Toute cette érotique solaire sent la pornographie déguisée ou une jouissance visant le dessous de la ceinture. Si les civilisations se sont construites grâce à des interdits et à des religions, ce n'est pas par hasard. Une érotique solaire ne pourra pas fonder une société avec des bases solides. Si toutes les sociétés ont "redouté" la sexualité, c'est que chez l'homme, celle-ci est à la fois belle et redoutable. Elle a besoin d'être "bridée", sous peine de semer la zizanie, la guerre de tous contre tous. C'est pour l'amour d'une femme, Hélène, que la guerre de Troie eut lieu et nous n'étions pas en régime chrétien. Il est étonnant que Michel Onfray ne parle guère des grecs à cet égard.

Il peut écrire : «Le droit ne fait pas la loi quand deux êtres ou plus désirent, veulent et consentent à ce qu'ils se font ou s'infligent. Le cas récent d'une relation sadomasochiste cannibale qui a permis à un mangeur potentiel de rencontrer par Internet un mangé effectif, le tout scénarisé, théâtralisé, ritualisé, et pratiqué un jour avec le consentement des deux protagonistes, me paraît relever du normal et non du pathologique. Celui, malheureusement trop réel, du mari qui abuse de sa femme dans le lit conjugal sans son consentement procède sans conteste du pathologique». Le philosophe accepte une telle ignominie car elle rentre dans le cadre du contrat intersubjectif. Outre que Michel Onfray ne parvient même plus à distinguer le normal du pathologique (ici une perversion), on voit bien qu'il s'agit ici de rentrer dans le contrat libéral où l'égoïsme de chacun peut être légitimé à partir du moment où autrui y consent, y compris donc dans les cas les plus horribles et morbides. On se demande même ce que peut reprocher le philosophe à Sade après avoir écrit cela ? Comment critiquer alors le fascisme si le peuple passe un contrat intersubjectif avec son dirigeant pour être brimé et dominé ?

Michel Onfray veut déchristianiser les corps en se prenant pour une sorte d'exorciste anti-chrétien. On retrouve là le mimétisme inversé. On a envie de sourire face à des représentations aussi naïves, devant tant de catéchisme progressiste.
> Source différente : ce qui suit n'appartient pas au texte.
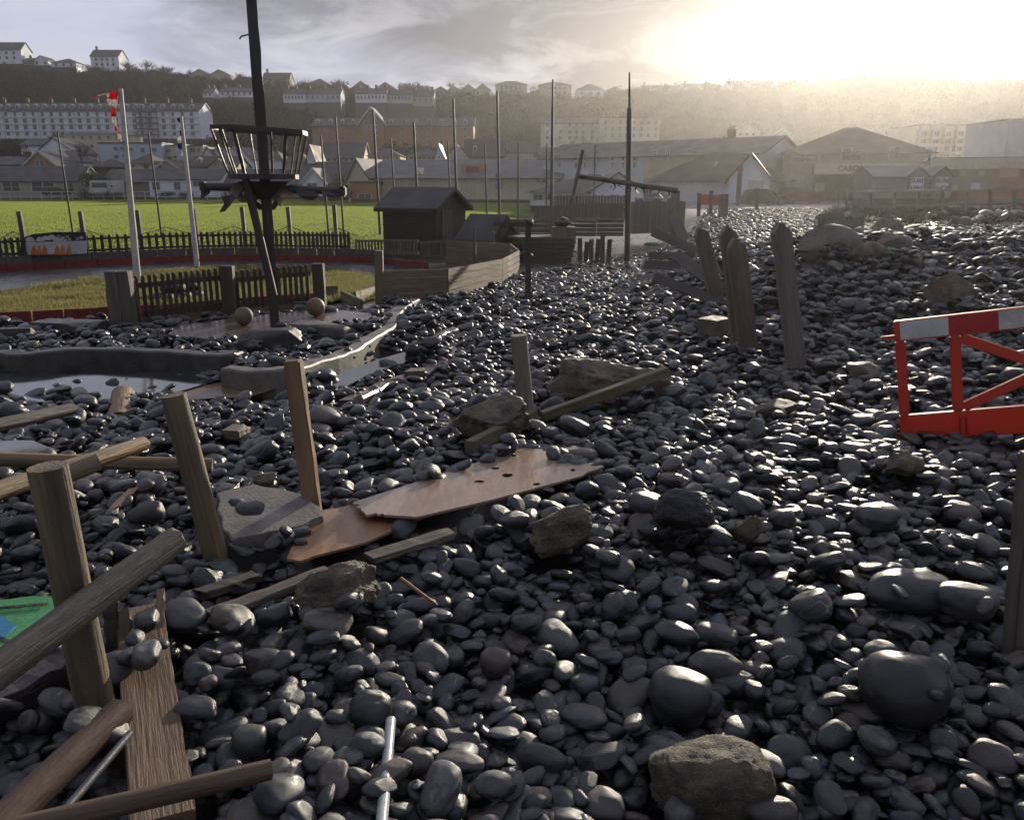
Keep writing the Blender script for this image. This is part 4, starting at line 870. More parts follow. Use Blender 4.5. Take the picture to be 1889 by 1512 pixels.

L'érotique d'Onfray est plutôt scolaire que solaire, si tant est que retirer l'ombre du soleil n'est pas déjà problématique en soi. En somme, il tente de ne garder que le plaisir de la chair, le côté soleil, pour attribuer uniquement le côté mortifère ou morbide, le côté ombre, au seul christianisme, comme si les deux choses étaient séparables. La thèse est caricaturale et grossière car elle se réduit bien à cela. Que faire de la jalousie ? De la culpabilité en général ? Du mal ? De la volonté de puissance ? Le christianisme, responsable aussi ? Car ces problèmes dépassent de loin une seule religion ou la religion. Au lieu de s'attaquer aux maux contemporains, l'auteur s'attaque au christianisme comme s'il se croyait aux XVII-XVIIIe siècles alors que dans nos foyers ne se diffusent pas des cantiques à l'heure du repas mais des publicités vantant l'hédonisme et le plaisir. Michel Onfray semble oublier que la transgression est devenue l'apanage du néo-libéralisme en plus de faire croire que la sexualité serait forcément un bien alors qu'elle est aussi parfois un "fardeau" pour certains. On le voit aujourd'hui dans une ère si peu religieuse avec l'addiction à la pornographie qui ne cesse de faire des ravages.

Michel Onfray a beau critiquer cette consommation post-68, aboutissement légitime et logique pourtant de cette «révolution culturelle» et de ce qui l'a précédée, son éros solaire ne peut mener qu'à cela. C'est-à-dire à une mort lente et programmée de la sexualité qui, exhibée, est devenue comme la charcuterie extra-maigre ou le café décaféiné. En prônant une érotique solaire, bien plus proche dans sa déconstruction post-moderne du marquis de Sade qui, lui, a été jusqu'au bout d'une telle logique mortifère avec cette dérégulation érotique, Michel Onfray ne fait advenir qu'un érotisme sans éros, un soleil sans ombre. Un nihilisme déguisé en théologie libératrice New Age.